Wednesday, July 9, 2014
I'm Turning into My Mother
I've been in denial about this for a while. Not that it is something bad, or something that is to be avoided. Just something that I never thought would happen. It started off really small. At first I just found myself occasionally thinking "You should really try to have the opening area of your apartment tidy before you leave for the day." Then it became "Always keep your bathroom clean, never know when someone will need to use it." Next I found myself singing CiCi Winans while driving to work in the morning. Two weeks ago I had to begin wearing a light windbreaker while at work because the AC system keeps my office freezing at all times (in my defense, I'm not the only one cold). On Monday afternoon I walked outside to the (slightly shaded) warmth of the sun and said to myself "This sun feels so good to me!" Today was the clincher, for today I bought a herbal cleanser/detox. I have officially turned into my mother.
For YEARS my mother has preached on the benefits of a cleanse. I have always smiled, nodded my head and thought "No thank you, not I, I will pass." I follow an insane number of fitness related instagram accounts and daily I will see posts related to some type of cleanse. Many of my friends are health fanatics (I really use the term in a loving way)so it isn't uncommon for me to hear someone say "I really need to clean my system out." Fitness related issues is a guaranteed long conversation starter with Light Bright and at times the discussions have included cleanse programs. My "system" may need to lose a few pounds but the idea of anything being completely cleaned out makes me slightly nervous; if it has been there this long and not caused me any issues then why change it now? What if I need something? What if it is forming a barrier and protecting me from something? Can't I just drink a lot of water and be just fine?
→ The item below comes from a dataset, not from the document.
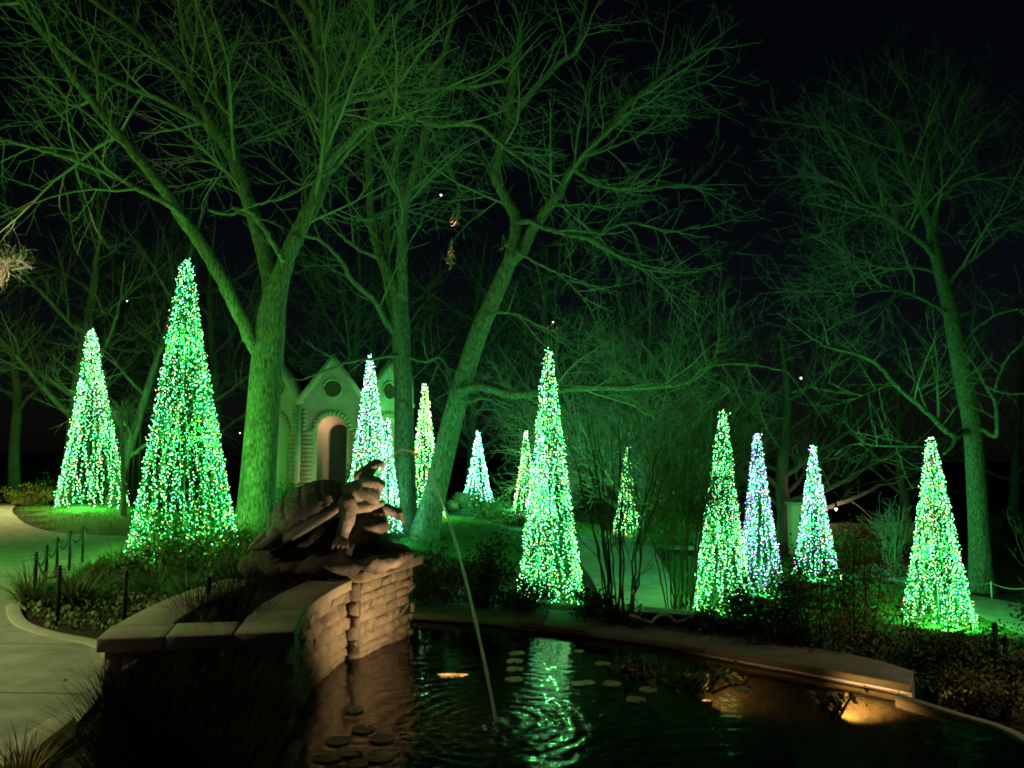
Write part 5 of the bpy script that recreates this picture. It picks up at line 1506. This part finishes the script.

In case you have already scrolled down and seen the posted picture, abs by May did not happen. Positive change happened (as it isn't a drastic change please do note the picture where my hair is up is the 'before' picture; hair down is the 'after' picture; just wanted to clarify as sometimes people post "transformation Tuesday" pictures and I find myself trying to figure out which one is supposed to be 'better") but abs are still buried under some winter preparation/ front and side love handles/cushioning in case I ever happen to fall directly on my stomach/extra nourishment just in case we face a famine.
And, in the grand scheme of life, I'm okay with having extra softness. For all I know, it could be protecting me from organ damage as sometimes I bump into things while walking and texting (far fetched but it could totally be true!). I'm very very very slowly learning to not compare my life to others so I am slightly hesitant to even say this but...I kinda have a lot on my plate. I could be doing more/be responsible for more but I could also be doing a lot less. And because of what I do have on my plate, it is hard to be extremely eager and excited about being in a gym.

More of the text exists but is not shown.